Quote the listing below in full and exactly as written, but omit every picture.
━━━━━ Given data
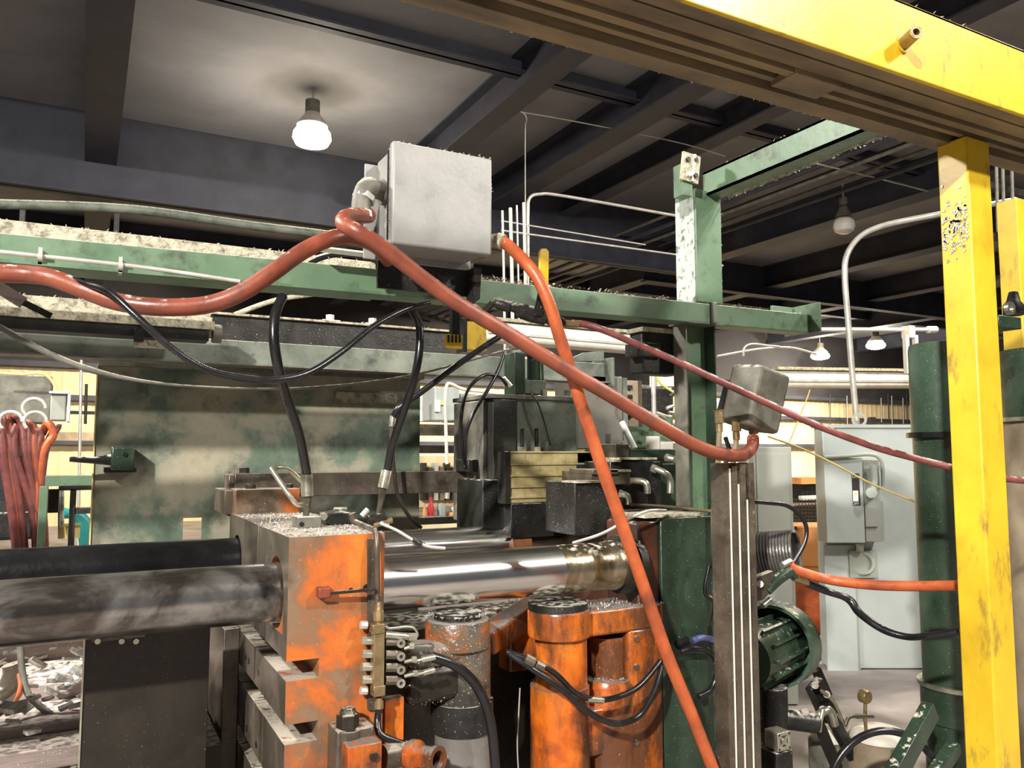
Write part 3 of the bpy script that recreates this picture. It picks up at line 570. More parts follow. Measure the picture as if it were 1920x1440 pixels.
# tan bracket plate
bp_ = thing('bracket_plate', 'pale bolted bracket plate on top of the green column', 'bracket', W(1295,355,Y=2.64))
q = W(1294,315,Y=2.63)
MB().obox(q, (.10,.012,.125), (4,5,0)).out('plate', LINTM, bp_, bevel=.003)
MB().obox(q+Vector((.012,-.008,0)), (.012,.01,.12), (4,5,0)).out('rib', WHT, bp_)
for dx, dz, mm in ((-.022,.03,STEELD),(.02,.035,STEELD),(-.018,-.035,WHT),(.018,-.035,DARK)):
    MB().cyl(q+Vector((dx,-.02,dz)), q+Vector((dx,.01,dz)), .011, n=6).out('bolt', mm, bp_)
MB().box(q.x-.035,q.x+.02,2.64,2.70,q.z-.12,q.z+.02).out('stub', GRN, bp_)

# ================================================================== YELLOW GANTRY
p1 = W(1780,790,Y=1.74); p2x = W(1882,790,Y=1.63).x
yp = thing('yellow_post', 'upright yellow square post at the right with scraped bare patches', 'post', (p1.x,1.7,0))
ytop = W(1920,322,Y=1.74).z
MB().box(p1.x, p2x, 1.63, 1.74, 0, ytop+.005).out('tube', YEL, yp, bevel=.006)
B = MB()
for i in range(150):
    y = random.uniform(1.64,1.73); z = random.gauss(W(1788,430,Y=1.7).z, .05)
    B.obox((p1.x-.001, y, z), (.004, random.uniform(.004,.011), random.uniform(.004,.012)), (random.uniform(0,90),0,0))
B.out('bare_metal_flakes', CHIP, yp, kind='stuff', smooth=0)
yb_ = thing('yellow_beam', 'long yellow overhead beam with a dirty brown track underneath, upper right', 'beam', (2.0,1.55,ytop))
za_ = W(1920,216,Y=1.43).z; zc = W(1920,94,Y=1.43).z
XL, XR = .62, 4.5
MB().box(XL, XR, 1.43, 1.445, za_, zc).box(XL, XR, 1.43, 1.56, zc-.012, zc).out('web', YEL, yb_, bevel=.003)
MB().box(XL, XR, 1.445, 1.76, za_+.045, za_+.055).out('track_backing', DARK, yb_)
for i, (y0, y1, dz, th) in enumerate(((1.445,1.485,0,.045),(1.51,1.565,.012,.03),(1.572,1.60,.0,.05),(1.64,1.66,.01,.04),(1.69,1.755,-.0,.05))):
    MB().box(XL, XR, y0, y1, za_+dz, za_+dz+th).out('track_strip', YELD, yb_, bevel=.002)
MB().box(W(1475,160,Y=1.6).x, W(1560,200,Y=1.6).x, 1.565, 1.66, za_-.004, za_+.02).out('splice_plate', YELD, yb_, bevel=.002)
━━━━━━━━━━
**Final result**.
Write part 3 of the bpy script that recreates this picture. It picks up at line 570. More parts follow. Measure the picture as if it were 1920x1440 pixels.
# tan bracket plate
bp_ = thing('bracket_plate', 'pale bolted bracket plate on top of the green column', 'bracket', W(1295,355,Y=2.64))
q = W(1294,315,Y=2.63)
MB().obox(q, (.10,.012,.125), (4,5,0)).out('plate', LINTM, bp_, bevel=.003)
MB().obox(q+Vector((.012,-.008,0)), (.012,.01,.12), (4,5,0)).out('rib', WHT, bp_)
for dx, dz, mm in ((-.022,.03,STEELD),(.02,.035,STEELD),(-.018,-.035,WHT),(.018,-.035,DARK)):
    MB().cyl(q+Vector((dx,-.02,dz)), q+Vector((dx,.01,dz)), .011, n=6).out('bolt', mm, bp_)
MB().box(q.x-.035,q.x+.02,2.64,2.70,q.z-.12,q.z+.02).out('stub', GRN, bp_)

# ================================================================== YELLOW GANTRY
p1 = W(1780,790,Y=1.74); p2x = W(1882,790,Y=1.63).x
yp = thing('yellow_post', 'upright yellow square post at the right with scraped bare patches', 'post', (p1.x,1.7,0))
ytop = W(1920,322,Y=1.74).z
MB().box(p1.x, p2x, 1.63, 1.74, 0, ytop+.005).out('tube', YEL, yp, bevel=.006)
B = MB()
for i in range(150):
    y = random.uniform(1.64,1.73); z = random.gauss(W(1788,430,Y=1.7).z, .05)
    B.obox((p1.x-.001, y, z), (.004, random.uniform(.004,.011), random.uniform(.004,.012)), (random.uniform(0,90),0,0))
B.out('bare_metal_flakes', CHIP, yp, kind='stuff', smooth=0)
yb_ = thing('yellow_beam', 'long yellow overhead beam with a dirty brown track underneath, upper right', 'beam', (2.0,1.55,ytop))
za_ = W(1920,216,Y=1.43).z; zc = W(1920,94,Y=1.43).z
XL, XR = .62, 4.5
MB().box(XL, XR, 1.43, 1.445, za_, zc).box(XL, XR, 1.43, 1.56, zc-.012, zc).out('web', YEL, yb_, bevel=.003)
MB().box(XL, XR, 1.445, 1.76, za_+.045, za_+.055).out('track_backing', DARK, yb_)
for i, (y0, y1, dz, th) in enumerate(((1.445,1.485,0,.045),(1.51,1.565,.012,.03),(1.572,1.60,.0,.05),(1.64,1.66,.01,.04),(1.69,1.755,-.0,.05))):
    MB().box(XL, XR, y0, y1, za_+dz, za_+dz+th).out('track_strip', YELD, yb_, bevel=.002)
MB().box(W(1475,160,Y=1.6).x, W(1560,200,Y=1.6).x, 1.565, 1.66, za_-.004, za_+.02).out('splice_plate', YELD, yb_, bevel=.002)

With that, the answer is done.